Closing with the call to arms. We have been getting a great deal of this unusually frank talk.

[Just pass over that gratuitous attribution that we are all about "avoiding change". How disengenuously antiseptic can yu get? But this plays an important ideological role for the audience of the elite base.]

What are they going to do about it?

Steve Parker is saying that if they want to win back ground lost, industry and their like minded folks in government have to go out there and do grassroots counter-education and counter-mobilization. Easier said than done of course.

Volunteers to their cause are rare.

Parker of course stands to make a lot of money if his call to arms is heeded. His company will be needed. And at least some bits will come their way in the wake of all this. But it would be too glib to just chalk it up to that.

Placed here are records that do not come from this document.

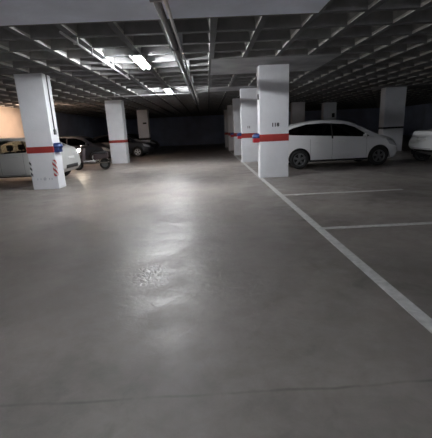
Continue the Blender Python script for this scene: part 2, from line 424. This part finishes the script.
# ---------------------------------------------------------------- cars
def interp(keys, x):
    if x <= keys[0][0]: return keys[0][1]
    for (a, va), (b, vb) in zip(keys, keys[1:]):
        if x <= b:
            return va + (vb-va)*(x-a)/(b-a)
    return keys[-1][1]
def smooth_interp(keys, x, h=.07):
    return sum(interp(keys, x+d*h)*w for d, w in ((-1, .25), (-.5, .15), (0, .2), (.5, .15), (1, .25)))
def loft(spec):
    xa, xb = spec['x']; n = 64; rows = []
    for i in range(n+1):
        u = i/n; x = xa + (xb-xa)*(.5-.5*math.cos(PI*u))*.35 + (xb-xa)*u*.65
        e = min(x-xa, xb-x)
        zt = smooth_interp(spec['top'], x); zb = smooth_interp(spec['bot'], x, .04); w = smooth_interp(spec['w'], x, .05)
        belt = min(smooth_interp(spec['belt'], x), zt-.02); wr = smooth_interp(spec['wr'], x)*w
        h = belt-zb
        pts = [(0, zb), (.55*w, zb), (.86*w, zb+.01), (.95*w, zb+.06), (.985*w, zb+.22*h), (1.0*w, zb+.45*h), (.995*w, zb+.68*h), (.975*w, zb+.88*h), (.94*w, belt)]
        hh = zt-belt
        for k in (1, 2, 3):
            f = k/4; pts.append((.94*w+(wr-.94*w)*f, belt+(hh*.93)*f))
        pts += [(wr, belt+hh*.92), (wr*.93, belt+hh*.965), (wr*.75, zt-.012*min(1, hh/.2)), (wr*.4, zt-.002), (0, zt)]
        rows.append([(x, y, z) for y, z in pts])
    bm = NB(); V = []
    for r in rows:
        right = [bm.verts.new((x, -y, z)) for x, y, z in r]
        left = [bm.verts.new((x, y, z)) for x, y, z in r[1:-1]]
        V.append(right + left[::-1])
    m_ = len(V[0])
    for i in range(n):
        for k in range(m_): bm.faces.new([V[i][k], V[i][(k+1) % m_], V[i+1][(k+1) % m_], V[i+1][k]])
    bm.faces.new(V[0]); bm.faces.new(V[-1][::-1])
    bmesh.ops.remove_doubles(bm, verts=bm.verts, dist=.0005)
    bmesh.ops.recalc_face_normals(bm, faces=bm.faces)
    return bm
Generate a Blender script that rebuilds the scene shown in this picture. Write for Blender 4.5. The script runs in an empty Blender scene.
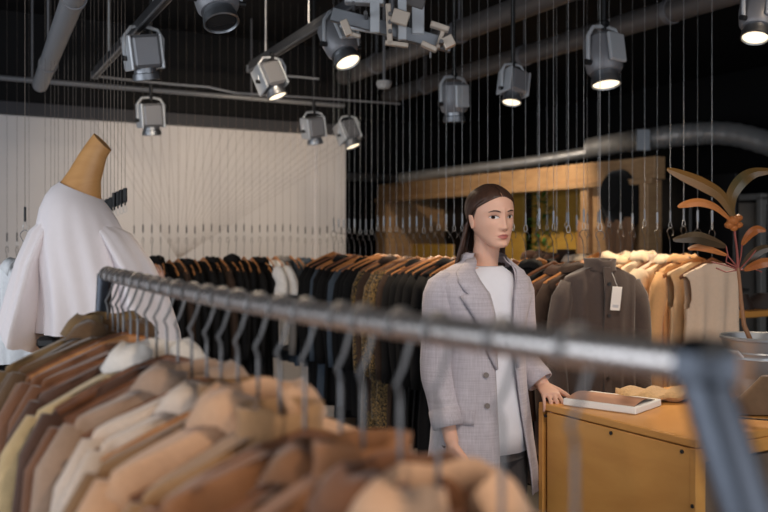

The public meetings across the province organized by the Wheeler Review played a decisive role. Government plays the lead in these things [whether there is a special review or not]. So the natural lesson they will take away is "no public meetings."

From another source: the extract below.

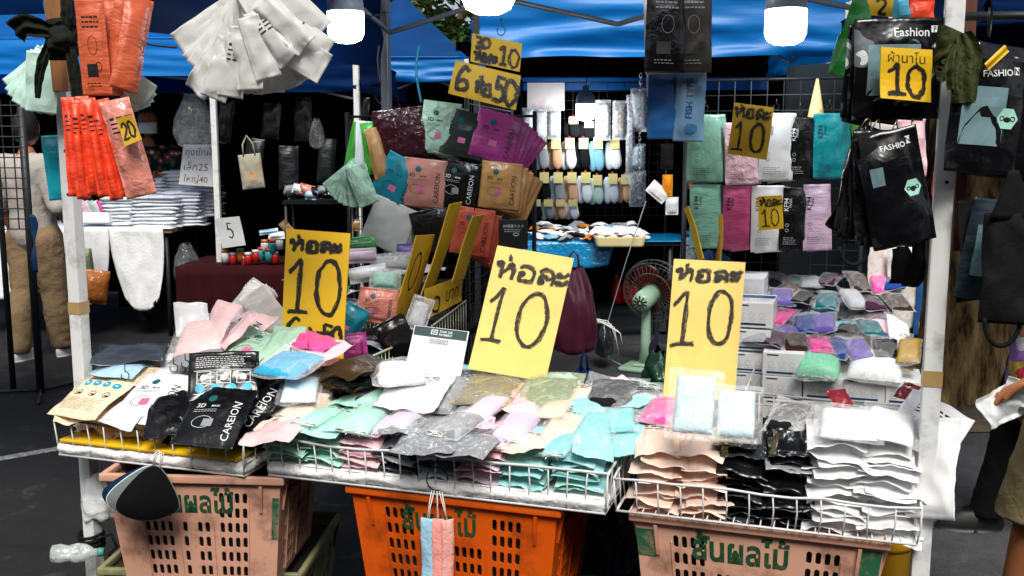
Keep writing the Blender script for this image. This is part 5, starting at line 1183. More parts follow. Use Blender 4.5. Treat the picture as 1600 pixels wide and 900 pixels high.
pboard([(1536, 100), (1570, 70), (1578, 80), (1545, 110)], Ys - .03, .003, YEL, 'yellow card corner above the black mask bag at the right edge', [], seed=2)
kn = root('cloth_knot', 'olive camouflage cloth tied round the right white post', 'cloth', M=T(at(1488, 95, 2.06)))
OL = cloth('#3a3f22', 'olive_camo', .3)
band(kn, 'wrap', .031, .034, .03, .012, .05, OL, 3); band(kn, 'wrap', .032, .035, .0, -.016, .03, OL, 5)
ribbon(kn, 'tail', [(.0, -.036, .05), (.012, -.045, .01), (.006, -.05, -.04), (.010, -.05, -.085)], [.03, .05, .055, .045], OL, 2)
ribbon(kn, 'tail', [(-.006, -.04, .03), (-.02, -.05, -.01), (-.018, -.05, -.06)], [.02, .035, .03], OL, 6)
# things behind the camouflage bags
for i, (px, py, Y, w, h, m, lab, ro) in enumerate([(1385, 215, 2.7, 110, 110, foil('#4f9a3a', 'leafgreen'), 'leaf green bag behind the camouflage bags', 4), (1390, 205, 2.66, 76, 60, WHITEF, 'white clear bag in front of the leaf green bag', -4), (1424, 232, 2.6, 48, 90, PINK, 'pink bag between the black masks and the right post', 3),
        (1330, 60, 2.75, 40, 120, GREENF, 'green bag at the top left of the camouflage bags', -16), (1440, 18, 2.4, 40, 40, ORED, 'orange packet above the camouflage bags', 4), (1412, 10, 2.45, 34, 50, SKYB, 'blue crinkled packet above the camouflage bags', 12), (1470, 300, 2.3, 22, 60, ORED, 'orange packet edge behind the right white post', 0)]):
    hung(px, py, Y, w, h, m, lab, 'packs behind the right post goods', ro, 6, i, curl=.018, wr=.008)
pboard([(1352, -10), (1426, -6), (1410, 28), (1362, 24)], 2.5, .003, YELD, 'dull yellow card above the camouflage bags', [('2', .2, .1, .4, .7)], wd=.008, seed=6)
AP = mat('dotted_vinyl', '#d9d8d2', rough=.5, var=.06, dirt='#c48a6a', dirts=38, dirta=.7)
for i, (px, py, w, h, lab) in enumerate([(1385, 430, 60, 160, 'white dotted bib bag hanging at the rear right post'), (1412, 450, 50, 130, 'second white dotted bib bag nearer the tree')]):
    hung(px, py, 3.5 - .05 * i, w, h, AP, lab, 'dotted bib bags', 2, 8 - 12 * i, i, curl=.02, wr=.01)
hung(1436, 462, 3.44, 14, 130, BLUEF, 'narrow blue card beside the dotted bib bags', 'dotted bib bags', -3, 30, 1)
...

There is no credibility if there are literally NO public meetings. Their has to be at least a semblance. David Wheeler did not invisage them as they turned out. They were structured as window dressing for the pronouncements of "independent experts.".

For them not to be dog and pony shows all you have to do is show up with more than a handfull of people. And make sure people at later meetings hear about what happened at the earlier ones. That is not a small amount of work, but doing it unfolds in a pretty straightforward manner.

 

Although not explicit about it, Steve Parker is well aware of all that. Which is why he is talking about much more lead up work before you open the doors on public meetings. And that is only some of people working in offices and planning. He knows it also means legwork among the masses, meeting with community groups.

Companies are not used to having to put up the money like that. But they make it clear they are belatedly learning their lesson in BC.

And since the Maritimes is the first place they have been so decisively defeated [albeit not nearly as decisive as you hear in all the words and whining]... it would be no surprise if they decide to really put the rubber to the road here.

 

Pondering

Steve Parker wrote:
A large spinoff from the fracking issue will be the experience victory has given environmental and community  groups.

This is true, but not just this victory. Environmentalists have been chalking up impressive victories, most notably against pipelines. I've been thinking about this for a long time because I believe there are clues that could help defeat neoliberalism.

Steve Parker wrote:
We can expect more of the techniques they successfully used, including packing public meetings, shout-downs, and constant messaging in all forms. Countering these techniques will require much effort. ...

That acknowledgement of course has to be followed by attributing it to trickery.

packing public meetings  = encouraging and mobilizing people to attend

shout downs = angry community members (rarely the long term activists) who before have had little of no chance to speak and know that their government has done its best to marginalise them... no wonder they are passionate and dont handle well droning 'experts' and their antiseptic language

constant messaging = this is a hoot coming from professional spin doctors. Messaging is part of all communication. But "constant messaging" is the repitition of stripped down tropes. And guess who excels at that?

I was already saving this article because it struck me that these are the very techniques used by neoliberalism to win the support of the public. We need to use these techniques to counter them.

Neoliberals have the MSM on their side, but progressives have the truth on our side.

The environmental movement is most concerned about climate change and it has led to some successes. They have driven the anti-pipeline movement but much of their support has nothing to do with climate change.

Support was and is driven by individuals whose lives are or will be directly impacted by the pipelines, people concerned about their immediate environment.

I've talked about that before, the need to appeal to people's self-interest rather than their altruistic side because it is much more powerful.

Myself and others have talked about the need for slogans or short talking points backed up by explanations that go into greater depth.

Shoutdowns begin with getting people angry about something.

Constant messaging is something that was completely controlled by oligarchs and their pawns until the internet (and cell phones) came along. Like the printing press democratized knowledge the internet has democratized mass communications.